Next Generation Observation Processing System
To accurately predict future weather, it is first necessary to properly initialise the numerical weather prediction model. The best estimate of the current atmospheric state (known as the analysis) is constructed using a vast network of a wide range of observations and observation types. Examples are satellite radiances, measurements from commercial airplanes, surface instruments, radar measurements, and radiosonde profile of temperature. The resulting analysis is then compared with a previous short-range weather prediction through a process called data assimilation. The quality of the analysis is influenced by many factors, one of which is the quality of the observation used in the process.
The UK’s current observation processing system is based on strong science. However, its software implementation is now showing its age and, in particular, it is not expected to perform well on future supercomputers.
This is where our next generation Observation Processing system comes into play. By adopting the JEDI code framework (Joint Effort for Data assimilation Integration) developed by the US’s Joint Center for Satellite Data Assimilation we have been able to develop a modern JEDI-based Observation Processing system (known as JOPA). JOPA is based on modern programming principles and provides improved modularity and flexibility,
This new software infrastructure will facilitate future scientific improvements to produce a more accurate analysis and to improve observation usage (for example, by potentially allowing us in the future to harvest serendipitous observations from the Internet of Things). It will help put the UK in an ideal place to exploit the opportunities that upcoming changes in supercomputer landscape will offer to improve the quality of our weather and climate predictions.

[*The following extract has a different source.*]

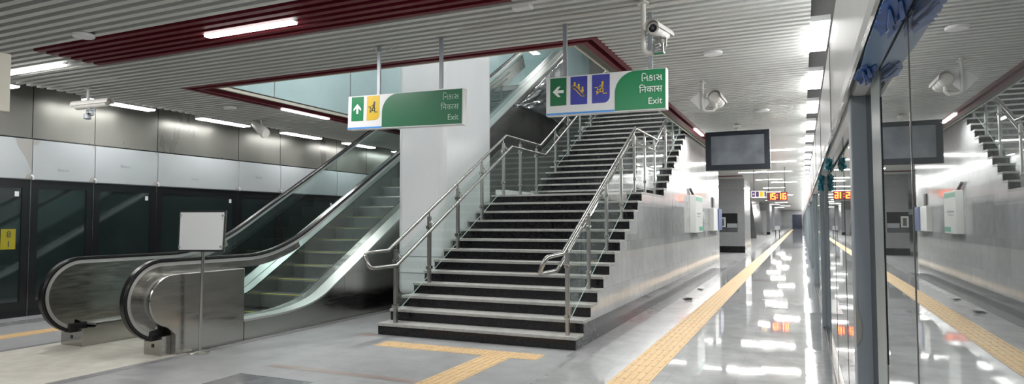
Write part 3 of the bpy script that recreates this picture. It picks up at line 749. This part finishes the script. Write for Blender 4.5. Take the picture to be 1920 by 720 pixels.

Author and Lead: David Simonin
Edited by Nigel Wood
Marine Systems (WAVEWATCH III) design
Prediction of ocean waves is essential to planning safe marine operations and issuing warnings of coastal flood hazards. The Met Office, and numerous other operational centres worldwide, generate wave forecasts using the WAVEWATCH III third generation wave model, which is a community model co-developed by an international community of wave modelling scientists. WAVEWATCH III already has application for Central Processing Unit (CPU) based computers, using Message Passing Interface (MPI) and Open Multi-Processing (OpenMP) parallelization. This activity will research and develop modifications to the WAVEWATCH III wave model that will provide a significant extension to its flexibility and capability by enabling it to efficiently exploit shared memory architectures, focusing on adaptation of the model to run on Graphical Processing Units (GPU). The activity will also deliver a plan for how the model code, following Separation of Concerns principles, could be refactored to enable (semi-automated) adaptation and compilation of the code across the range of architectures we might expect on the next generation of high-performance computers.
Author and Lead: Andy Saulter
Verification system components design, integration and testing
As part of the Next Generation Modelling Systems (NGMS) programme at the Met Office, the Next Generation Verification (NG-Ver) project team are replacing their current operational verification software (VER) and adopting a new, multi-faceted verification toolkit, Modelling Evaluation Tools (MET). MET’s primary attraction is its ability to verify LFRic’s cubed sphere grid. Within MET’s umbrella of software tools, METplus wrappers have been purpose built to improve MET’s usability and promote collaboration between colleagues through the tool’s highly configurable, and modular nature. The ExCALIBUR project team have been tasked with determining the best practice for METplus’ integration within the Met Office and to aid with enhancing the capabilities of VerPy, the Met Office’s verification visualisation software, to manipulate and visualise METplus output.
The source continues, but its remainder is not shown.